Is it due to technical limitations of Javascript/Typescript, or is this a design decision by the developers of Typescript

Not a technical limitation. A design decision. More to align with ES6 than anything else : https://developer.mozilla.org/en-US/docs/Web/JavaScript/Reference/Classes/static But over there its a decision made for less magic

Answer 2

As @basarat says, it's just a design decision, not a technical limitation.

Actually, even though it's not possible to access test.getTest() just like you would in Java or C#, there are ways to access it:

Both Object.getPrototypeOf() (replacement to the now deprecated Object.prototype.__proto__ ) or Object.prototype.constructor should work:

Object.getPrototypeOf(test).constructor.getTest();

test.constructor.getTest();

Actually:

Object.getPrototypeOf(test).constructor === test.constructor; // true

Here you can see the compiled source in action:

 class Test { static getTest() { return this.str; } } Test.str = 'test'; const test = new Test(); console.log(Object.getPrototypeOf(test).constructor.getTest()); console.log(test.constructor.getTest()); console.log(Object.getPrototypeOf(test).constructor === test.constructor); console.log(Object.getPrototypeOf(test) === Test.prototype);

Note static properties exist in classes but not in instances.

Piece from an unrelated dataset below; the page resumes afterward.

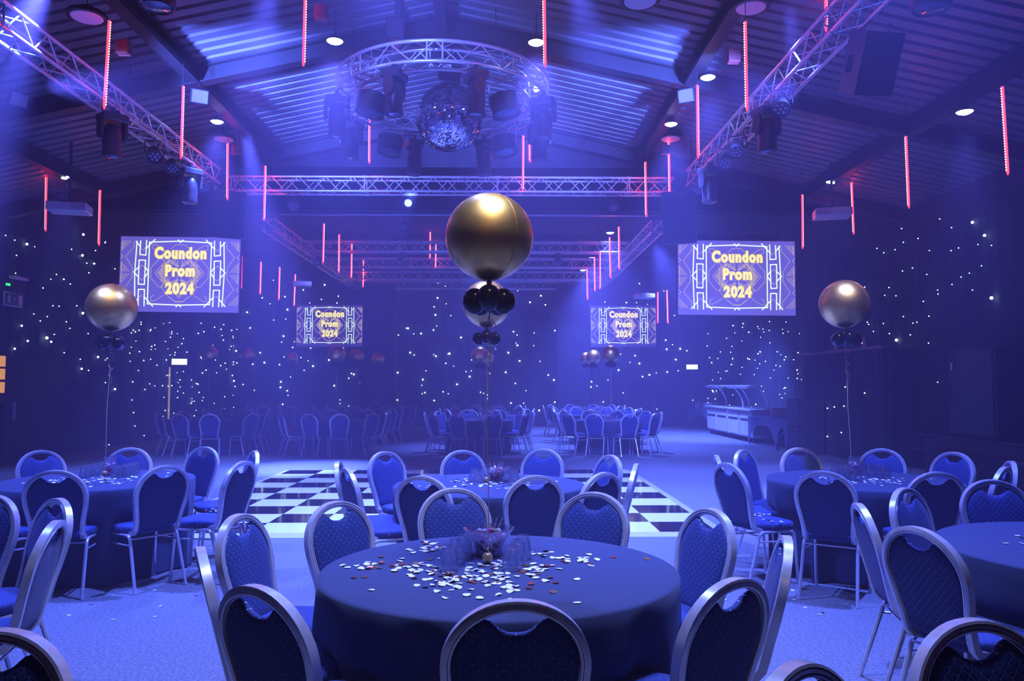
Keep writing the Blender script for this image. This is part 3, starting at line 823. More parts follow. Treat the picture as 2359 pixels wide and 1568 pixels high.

Therefore, if you want to go from test to its prototype, you should call Object.getPrototypeOf(test) , not test.prototype , which is a completely different thing.

The .prototype property only exists in functions and, when instantiating a new object using new and a call to that constructor function ( new Test() ), will become the newly created object's prototype (the deprecated .__proto__ ).

In your example:

test.prototype;                     // undefined
Test;                               // class Test { static getTest() { ... } }
Test.protoype;                      // { constructor: class Test { ... } }
Test.protoype.constructor;          // class Test { static getTest() { ... } }
Test.protoype.constructor === Test; // true
test.constructor;                   // class Test { static getTest() { ... } }
test.constructor === Test;          // true

Object.getPrototypeOf(test) === Test.prototype; // true